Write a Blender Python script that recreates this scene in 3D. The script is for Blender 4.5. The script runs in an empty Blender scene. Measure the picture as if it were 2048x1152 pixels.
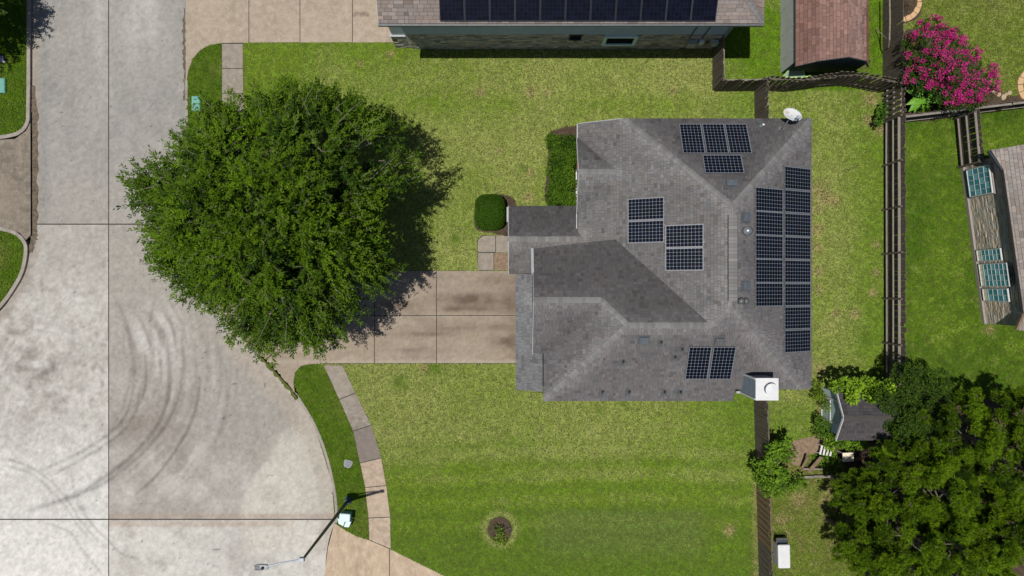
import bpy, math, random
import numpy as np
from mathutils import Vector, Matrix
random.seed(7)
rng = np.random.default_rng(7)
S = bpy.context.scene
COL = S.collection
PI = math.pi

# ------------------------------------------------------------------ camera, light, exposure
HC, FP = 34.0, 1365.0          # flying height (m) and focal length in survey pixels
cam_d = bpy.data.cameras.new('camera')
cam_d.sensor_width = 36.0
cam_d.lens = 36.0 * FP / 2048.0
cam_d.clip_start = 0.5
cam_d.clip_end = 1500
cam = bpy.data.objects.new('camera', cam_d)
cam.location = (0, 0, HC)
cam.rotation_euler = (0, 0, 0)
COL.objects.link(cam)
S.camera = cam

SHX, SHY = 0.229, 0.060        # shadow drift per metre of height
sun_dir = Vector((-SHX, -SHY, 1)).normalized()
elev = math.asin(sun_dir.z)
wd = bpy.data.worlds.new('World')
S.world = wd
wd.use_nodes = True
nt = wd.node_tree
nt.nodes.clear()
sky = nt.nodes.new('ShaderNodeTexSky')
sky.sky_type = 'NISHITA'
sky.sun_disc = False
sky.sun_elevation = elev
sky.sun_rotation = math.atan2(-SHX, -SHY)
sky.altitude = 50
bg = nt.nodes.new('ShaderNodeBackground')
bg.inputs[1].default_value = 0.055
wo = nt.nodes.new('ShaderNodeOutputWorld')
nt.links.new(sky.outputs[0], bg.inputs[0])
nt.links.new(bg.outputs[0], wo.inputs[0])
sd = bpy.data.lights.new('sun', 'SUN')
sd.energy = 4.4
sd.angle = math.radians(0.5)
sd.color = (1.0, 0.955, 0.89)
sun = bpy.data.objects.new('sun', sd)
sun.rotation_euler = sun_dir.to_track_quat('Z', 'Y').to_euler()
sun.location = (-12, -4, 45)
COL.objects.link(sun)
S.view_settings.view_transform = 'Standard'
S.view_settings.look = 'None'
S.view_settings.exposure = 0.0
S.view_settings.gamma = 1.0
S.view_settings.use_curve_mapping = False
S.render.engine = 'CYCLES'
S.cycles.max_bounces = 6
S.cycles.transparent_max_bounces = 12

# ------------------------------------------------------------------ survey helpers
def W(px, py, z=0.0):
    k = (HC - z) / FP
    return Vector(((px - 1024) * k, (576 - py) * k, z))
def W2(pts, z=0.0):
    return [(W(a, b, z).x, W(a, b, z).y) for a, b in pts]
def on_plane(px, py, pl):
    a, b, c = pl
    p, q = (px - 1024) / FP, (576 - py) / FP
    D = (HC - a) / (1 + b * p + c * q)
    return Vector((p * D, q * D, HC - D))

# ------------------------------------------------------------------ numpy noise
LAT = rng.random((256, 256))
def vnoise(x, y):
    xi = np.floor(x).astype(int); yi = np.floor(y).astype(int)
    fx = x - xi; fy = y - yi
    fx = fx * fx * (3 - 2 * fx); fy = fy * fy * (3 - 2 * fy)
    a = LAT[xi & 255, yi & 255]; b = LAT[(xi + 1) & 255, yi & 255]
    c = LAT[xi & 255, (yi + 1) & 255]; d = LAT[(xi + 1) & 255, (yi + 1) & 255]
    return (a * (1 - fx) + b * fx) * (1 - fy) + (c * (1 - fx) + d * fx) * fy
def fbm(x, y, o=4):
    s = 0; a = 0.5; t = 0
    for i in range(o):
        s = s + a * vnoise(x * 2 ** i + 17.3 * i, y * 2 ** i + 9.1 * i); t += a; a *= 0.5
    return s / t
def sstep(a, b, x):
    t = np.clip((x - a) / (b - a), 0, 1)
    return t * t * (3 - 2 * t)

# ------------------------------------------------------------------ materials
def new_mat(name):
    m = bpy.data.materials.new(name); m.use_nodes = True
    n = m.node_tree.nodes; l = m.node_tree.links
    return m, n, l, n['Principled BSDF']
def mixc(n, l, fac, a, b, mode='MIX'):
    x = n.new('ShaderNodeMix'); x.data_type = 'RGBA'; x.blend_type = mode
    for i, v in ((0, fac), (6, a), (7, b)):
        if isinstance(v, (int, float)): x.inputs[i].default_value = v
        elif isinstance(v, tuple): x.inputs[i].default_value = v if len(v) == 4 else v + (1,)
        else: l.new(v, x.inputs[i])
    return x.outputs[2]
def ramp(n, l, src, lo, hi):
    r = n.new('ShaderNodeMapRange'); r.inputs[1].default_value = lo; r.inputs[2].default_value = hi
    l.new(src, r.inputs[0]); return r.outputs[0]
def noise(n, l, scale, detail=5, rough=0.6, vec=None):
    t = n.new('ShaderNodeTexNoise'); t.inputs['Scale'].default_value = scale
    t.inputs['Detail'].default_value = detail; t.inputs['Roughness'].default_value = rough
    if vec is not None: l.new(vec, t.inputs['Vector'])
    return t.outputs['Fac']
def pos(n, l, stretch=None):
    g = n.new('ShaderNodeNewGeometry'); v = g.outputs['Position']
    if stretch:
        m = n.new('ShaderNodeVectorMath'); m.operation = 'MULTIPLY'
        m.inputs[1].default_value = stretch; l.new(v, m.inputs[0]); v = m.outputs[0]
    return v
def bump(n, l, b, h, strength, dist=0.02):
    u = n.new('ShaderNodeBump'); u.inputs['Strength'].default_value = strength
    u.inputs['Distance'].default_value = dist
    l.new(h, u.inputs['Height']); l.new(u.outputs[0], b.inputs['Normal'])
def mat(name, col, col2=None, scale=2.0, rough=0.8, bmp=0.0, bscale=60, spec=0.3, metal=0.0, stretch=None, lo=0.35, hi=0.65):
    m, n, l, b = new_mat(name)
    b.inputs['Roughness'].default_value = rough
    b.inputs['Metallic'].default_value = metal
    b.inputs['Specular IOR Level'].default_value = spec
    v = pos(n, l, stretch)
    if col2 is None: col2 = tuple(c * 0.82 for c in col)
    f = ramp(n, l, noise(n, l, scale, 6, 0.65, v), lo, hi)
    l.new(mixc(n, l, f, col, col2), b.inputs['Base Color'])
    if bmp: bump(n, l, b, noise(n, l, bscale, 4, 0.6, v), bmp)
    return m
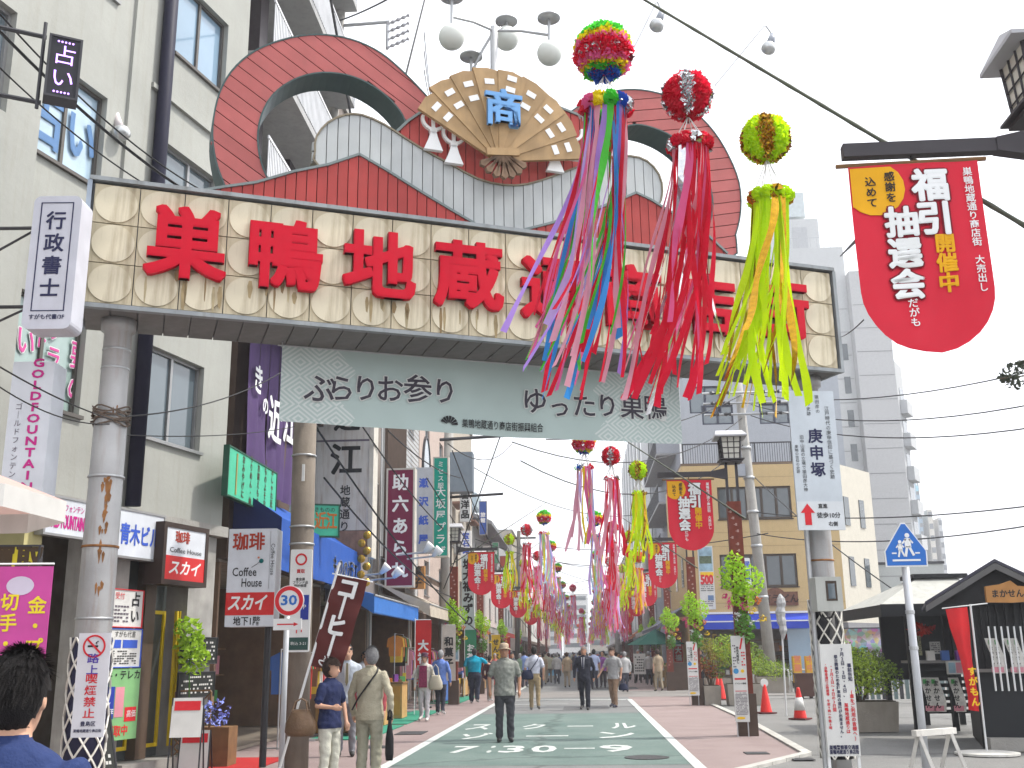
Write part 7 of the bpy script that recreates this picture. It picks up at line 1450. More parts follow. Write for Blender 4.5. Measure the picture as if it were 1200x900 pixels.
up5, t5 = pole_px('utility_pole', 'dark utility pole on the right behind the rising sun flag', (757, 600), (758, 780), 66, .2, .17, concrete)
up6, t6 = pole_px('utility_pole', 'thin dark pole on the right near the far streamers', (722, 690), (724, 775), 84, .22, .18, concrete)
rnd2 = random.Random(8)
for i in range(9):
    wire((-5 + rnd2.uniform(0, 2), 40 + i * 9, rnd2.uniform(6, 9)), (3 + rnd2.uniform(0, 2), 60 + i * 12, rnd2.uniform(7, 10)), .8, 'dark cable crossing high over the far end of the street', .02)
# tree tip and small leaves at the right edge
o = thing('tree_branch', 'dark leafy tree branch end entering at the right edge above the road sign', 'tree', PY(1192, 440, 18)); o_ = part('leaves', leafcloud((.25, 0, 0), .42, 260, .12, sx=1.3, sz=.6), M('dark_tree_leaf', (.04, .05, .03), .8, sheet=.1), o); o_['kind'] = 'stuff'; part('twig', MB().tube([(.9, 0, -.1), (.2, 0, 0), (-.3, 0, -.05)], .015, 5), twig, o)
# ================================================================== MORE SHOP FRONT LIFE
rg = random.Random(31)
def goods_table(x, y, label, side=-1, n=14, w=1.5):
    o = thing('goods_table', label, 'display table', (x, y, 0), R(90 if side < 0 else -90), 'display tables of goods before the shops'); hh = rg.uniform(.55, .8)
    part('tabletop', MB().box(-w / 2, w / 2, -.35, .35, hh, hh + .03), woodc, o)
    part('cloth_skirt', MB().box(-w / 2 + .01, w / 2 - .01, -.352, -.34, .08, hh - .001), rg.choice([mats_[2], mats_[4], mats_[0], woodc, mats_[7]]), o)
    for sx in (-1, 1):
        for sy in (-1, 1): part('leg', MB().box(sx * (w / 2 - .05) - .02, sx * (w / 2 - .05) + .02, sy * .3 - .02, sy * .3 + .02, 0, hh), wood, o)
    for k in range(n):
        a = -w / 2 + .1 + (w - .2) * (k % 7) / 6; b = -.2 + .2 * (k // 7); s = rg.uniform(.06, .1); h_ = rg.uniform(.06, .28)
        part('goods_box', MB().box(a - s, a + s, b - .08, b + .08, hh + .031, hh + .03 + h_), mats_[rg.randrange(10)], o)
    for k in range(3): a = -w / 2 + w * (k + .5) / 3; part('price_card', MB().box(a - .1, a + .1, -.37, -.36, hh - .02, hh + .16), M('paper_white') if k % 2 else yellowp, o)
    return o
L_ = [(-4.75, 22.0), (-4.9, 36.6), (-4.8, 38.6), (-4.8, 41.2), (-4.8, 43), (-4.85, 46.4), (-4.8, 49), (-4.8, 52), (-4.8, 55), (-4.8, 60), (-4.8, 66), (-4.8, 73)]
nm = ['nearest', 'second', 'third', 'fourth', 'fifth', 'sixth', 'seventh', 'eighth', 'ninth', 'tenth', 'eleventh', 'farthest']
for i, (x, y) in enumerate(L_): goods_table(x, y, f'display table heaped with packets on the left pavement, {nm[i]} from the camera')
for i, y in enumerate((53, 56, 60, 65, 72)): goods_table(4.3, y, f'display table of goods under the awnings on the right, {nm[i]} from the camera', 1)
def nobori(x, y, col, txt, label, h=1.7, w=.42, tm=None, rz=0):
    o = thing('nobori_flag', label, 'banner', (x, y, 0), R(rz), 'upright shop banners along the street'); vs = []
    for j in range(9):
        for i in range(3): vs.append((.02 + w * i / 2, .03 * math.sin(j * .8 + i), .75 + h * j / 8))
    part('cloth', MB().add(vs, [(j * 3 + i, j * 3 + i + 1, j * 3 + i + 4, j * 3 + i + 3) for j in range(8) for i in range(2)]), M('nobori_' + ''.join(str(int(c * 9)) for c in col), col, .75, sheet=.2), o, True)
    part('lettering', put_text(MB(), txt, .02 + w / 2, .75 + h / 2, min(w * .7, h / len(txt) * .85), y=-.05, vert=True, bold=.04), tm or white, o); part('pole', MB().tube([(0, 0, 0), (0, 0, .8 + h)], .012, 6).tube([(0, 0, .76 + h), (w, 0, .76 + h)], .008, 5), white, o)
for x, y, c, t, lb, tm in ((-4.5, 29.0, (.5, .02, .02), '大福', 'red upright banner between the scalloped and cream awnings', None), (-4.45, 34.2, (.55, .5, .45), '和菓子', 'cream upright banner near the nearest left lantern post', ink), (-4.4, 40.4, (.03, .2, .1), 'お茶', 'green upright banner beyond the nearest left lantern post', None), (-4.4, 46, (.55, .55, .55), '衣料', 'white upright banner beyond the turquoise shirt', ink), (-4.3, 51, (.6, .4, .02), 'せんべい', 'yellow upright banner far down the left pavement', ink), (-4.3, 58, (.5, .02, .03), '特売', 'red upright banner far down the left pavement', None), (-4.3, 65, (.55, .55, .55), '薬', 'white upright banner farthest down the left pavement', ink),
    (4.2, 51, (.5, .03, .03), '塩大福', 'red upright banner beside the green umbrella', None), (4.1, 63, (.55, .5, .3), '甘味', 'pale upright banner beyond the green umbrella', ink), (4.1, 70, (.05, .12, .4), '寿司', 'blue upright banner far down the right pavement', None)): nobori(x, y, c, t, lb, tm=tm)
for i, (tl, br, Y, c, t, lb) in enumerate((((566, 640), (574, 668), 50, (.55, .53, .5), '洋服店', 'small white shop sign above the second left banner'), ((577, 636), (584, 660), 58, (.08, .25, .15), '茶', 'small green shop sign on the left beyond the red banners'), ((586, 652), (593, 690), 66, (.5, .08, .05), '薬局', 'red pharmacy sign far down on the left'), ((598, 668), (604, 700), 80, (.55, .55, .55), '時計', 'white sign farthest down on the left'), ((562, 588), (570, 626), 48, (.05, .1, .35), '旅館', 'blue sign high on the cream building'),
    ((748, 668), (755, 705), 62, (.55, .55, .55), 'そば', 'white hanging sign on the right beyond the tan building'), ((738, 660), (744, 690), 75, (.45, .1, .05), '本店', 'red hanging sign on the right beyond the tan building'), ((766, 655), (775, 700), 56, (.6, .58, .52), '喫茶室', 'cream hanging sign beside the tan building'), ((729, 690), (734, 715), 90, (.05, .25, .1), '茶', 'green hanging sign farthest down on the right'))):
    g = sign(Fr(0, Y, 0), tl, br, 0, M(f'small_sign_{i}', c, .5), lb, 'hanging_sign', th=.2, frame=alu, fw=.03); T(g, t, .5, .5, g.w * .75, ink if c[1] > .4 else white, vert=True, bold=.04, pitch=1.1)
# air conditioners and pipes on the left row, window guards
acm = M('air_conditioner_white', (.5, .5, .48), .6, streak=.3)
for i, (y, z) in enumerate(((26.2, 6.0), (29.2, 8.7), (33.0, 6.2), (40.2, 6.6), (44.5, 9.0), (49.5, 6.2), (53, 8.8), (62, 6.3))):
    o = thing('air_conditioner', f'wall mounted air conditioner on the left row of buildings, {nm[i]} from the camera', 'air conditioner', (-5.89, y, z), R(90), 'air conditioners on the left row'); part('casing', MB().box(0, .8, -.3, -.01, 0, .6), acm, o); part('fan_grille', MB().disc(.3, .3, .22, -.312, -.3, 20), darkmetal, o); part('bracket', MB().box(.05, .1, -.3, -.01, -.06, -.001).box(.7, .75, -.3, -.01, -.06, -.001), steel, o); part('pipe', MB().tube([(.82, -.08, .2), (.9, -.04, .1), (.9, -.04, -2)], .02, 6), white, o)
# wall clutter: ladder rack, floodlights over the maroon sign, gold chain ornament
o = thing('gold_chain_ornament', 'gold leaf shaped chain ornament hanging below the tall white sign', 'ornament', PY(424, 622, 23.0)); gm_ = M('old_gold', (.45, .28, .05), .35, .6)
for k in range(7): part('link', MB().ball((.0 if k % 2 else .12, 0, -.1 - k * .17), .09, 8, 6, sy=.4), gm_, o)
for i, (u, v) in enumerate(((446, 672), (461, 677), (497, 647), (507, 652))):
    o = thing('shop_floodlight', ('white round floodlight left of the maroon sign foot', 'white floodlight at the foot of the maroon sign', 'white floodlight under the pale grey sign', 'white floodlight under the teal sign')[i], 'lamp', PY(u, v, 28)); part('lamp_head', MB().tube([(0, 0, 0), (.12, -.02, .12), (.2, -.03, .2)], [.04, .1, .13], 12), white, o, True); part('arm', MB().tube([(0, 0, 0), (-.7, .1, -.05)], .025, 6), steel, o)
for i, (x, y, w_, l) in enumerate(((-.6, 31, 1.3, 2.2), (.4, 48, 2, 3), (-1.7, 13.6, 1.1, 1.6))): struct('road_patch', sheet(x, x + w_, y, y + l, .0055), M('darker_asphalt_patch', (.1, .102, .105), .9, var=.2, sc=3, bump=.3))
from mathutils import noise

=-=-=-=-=

Problem details: The images in the entries above should be left out; please reproduce exactly the lines from the first through the one containing "S.camera = cam".

Result below:
Write a Blender Python script that recreates this scene in 3D. The script is for Blender 4.5. The script runs in an empty Blender scene. Measure the picture as if it were 2048x1152 pixels.
import bpy, math, random
import numpy as np
from mathutils import Vector, Matrix
random.seed(7)
rng = np.random.default_rng(7)
S = bpy.context.scene
COL = S.collection
PI = math.pi

# ------------------------------------------------------------------ camera, light, exposure
HC, FP = 34.0, 1365.0          # flying height (m) and focal length in survey pixels
cam_d = bpy.data.cameras.new('camera')
cam_d.sensor_width = 36.0
cam_d.lens = 36.0 * FP / 2048.0
cam_d.clip_start = 0.5
cam_d.clip_end = 1500
cam = bpy.data.objects.new('camera', cam_d)
cam.location = (0, 0, HC)
cam.rotation_euler = (0, 0, 0)
COL.objects.link(cam)
S.camera = cam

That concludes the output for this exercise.